Les raisons d’en douter sont
nombreuses. En effet la fin de la crise sanitaire est comme l’horizon, plus on
s’en approche, plus elle s’éloigne. Et la certitude que d’autres suivront,
légitimera des mesures de précaution préventives proches de celles mises en
place actuellement : généralisation du télétravail, du téléenseignement,
de la télémédecine ambulatoire, dépistage, traçage, isolement, surveillance et signalement
des comportements déviants, limitation de la liberté de circuler, de passer les
frontières, de se rassembler sans autorisation préalable, l’atomisation des
rapports sociaux – au travail, à l’université notamment – la généralisation de
la télésurveillance, la criminalisation de la contestation de l’ordre établi,
la prééminence de la technocratie sur la démocratie. Par ailleurs le risque
pandémique dorénavant permanent, s’ajoute à d’autres risques majeurs : le
changement climatique désormais inéluctable, l’aggravation et l’extension de la
précarité sociale et économique, l’accentuation de la défiance réciproque entre
l’Etat et le peuple, proche du point de rupture.

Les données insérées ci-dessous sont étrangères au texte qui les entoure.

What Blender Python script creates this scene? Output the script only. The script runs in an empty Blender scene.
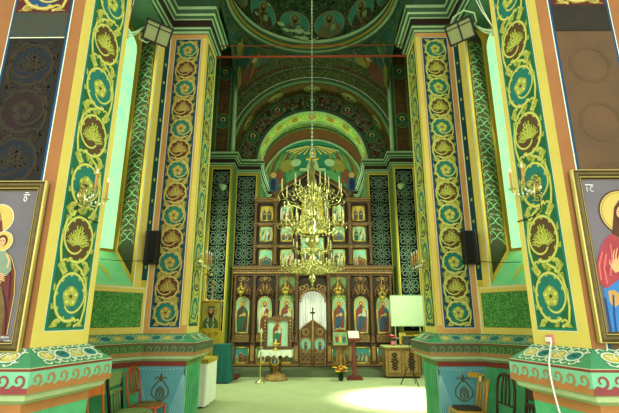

Le pire n’est jamais certain, mais la lucidité impose de prendre au
sérieux l’hypothèse d’une pérennisation d’un Etat à la fois néolibéral et
autoritaire, dont le futur idéal serait l’Etat chinois. Cette combinaison
paradoxale de libéralisme et de technocratie s’appuie sur deux principes :
1) en période de crise les régimes autoritaires semblent beaucoup plus
efficaces que les démocraties ; 2) du point de vue de l’Etat, la
population est vue comme une masse d’individus égoïstes et irrationnels, des
mineurs incapables de s’associer librement de façon autonome pour réfléchir et
agir efficacement sur ce qui les concerne collectivement. Il faut donc nécessairement
un gouvernement d’experts pour gérer les risques collectifs, un Etat qui centralise,
standardise, normalise, rationnalise.
La liberté devient l’exception, la
restriction la règle. Cette pente est résistible. Amis de la liberté,
mobilisons-nous.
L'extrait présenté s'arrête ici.